All chart analyses based on the above formations require patience, accuracy and consistency. Do not be discouraged if something goes against your plan at the beginning. Krakow was not built in a day ☺.
Harmonic Formations
This is one of the components of technical analysis and is supported by price formations. They are recognized by the shape formed by changing prices. However – for a price pattern to become harmonic, certain conditions need to be met. Remember – there is never a perfect, textbook harmonic pattern.

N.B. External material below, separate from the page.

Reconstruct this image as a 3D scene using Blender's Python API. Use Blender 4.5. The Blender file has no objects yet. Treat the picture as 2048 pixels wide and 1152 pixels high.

Among the harmonic patterns, we can distinguish:
- Butterfly
- Bat
- Crab
- Gartley
As with price formations, harmonic formations require patience, knowledge, and accuracy. However, their skilled reading and understanding will allow you to maximize your profits.
Indicators
Before you start a technical analysis based on indicators, remember to learn its structure thoroughly. Each of them has its strengths and weaknesses. Of course – we are here to help, and in the following lessons we will certainly present them to you in detail. Traders and investors very often combine technical analysis with indicators. This is done to get a more solid, thorough; punctual reading and to predict market movements. With indicators, you can analyse prices based on special patterns. We divide them into those that analyse market strength, interpret time and price, or analyse volume.
Ichimoku
This is also one of the types of technical analysis. It is a very broad topic, which we can talk about for a long time. Today we will only look at it briefly. This chart analysis originated in Japan and is a very precise view of the market. Many traders do not need any other tools once they are thoroughly familiar with this method. However, before you start to analyze the market with Ichimoku, you need to know its components thoroughly: Ichimoku cloud, Tenkan-sen, Kijun-sen, Senkou Span A, Senkou Span B. As you can see, this is not the simplest solution.
Fibonacci
Another method that has found its way into technical analysis. Traders mainly use Fibonacci retracement, which are placed on the chart to find turning points. You can use Fibonacci levels in any market – crypto, stock market, securities. Using the Fibonacci sequence allows you to determine potential support and resistance levels, as well as stop loss and take profit levels. Everything in the Fibonacci sequence is based on the levels of the previous wave, but this topic will be given more attention in the future
In-depth price analysis
The Price Action technique. This type of technical analysis uses candlestick and price analysis. By observing the price, trading decisions are made. There are no indicators, oscillators or Fibo retracements. This type of technical analysis is simple and therefore has the most followers.
Technical analysis – summary
So, is it worth using this model of analysis? Let’s now look at the pros and cons of this method:
Advantages | Disadvantages |
It is effective. | Market analysis is subjective and depends on the trader. |
You do not focus on complex economic data. | Each analyst using this method may have a different opinion. |
Charts show the current state of the market in a simple way. | It is a kind of art, applied to charts. |
It is self-sufficient. Using auxiliary tools, i.e. formations, you will be able to make money on the market. | Using it gives you an impression of chance and randomness. |
It is essential for short-term strategies. | Indicators in technical analysis are not universal. |
Wide access to educational material. | A small change in the observation period can very significantly affect your investment decision. |
It is the simplest form of analysis for those embarking on their investment adventure. |
Technical analysis, like many other indicators, never gives 100% signals. The information we read can often be misleading. However, a well-conducted technical analysis will improve your profitability in the market.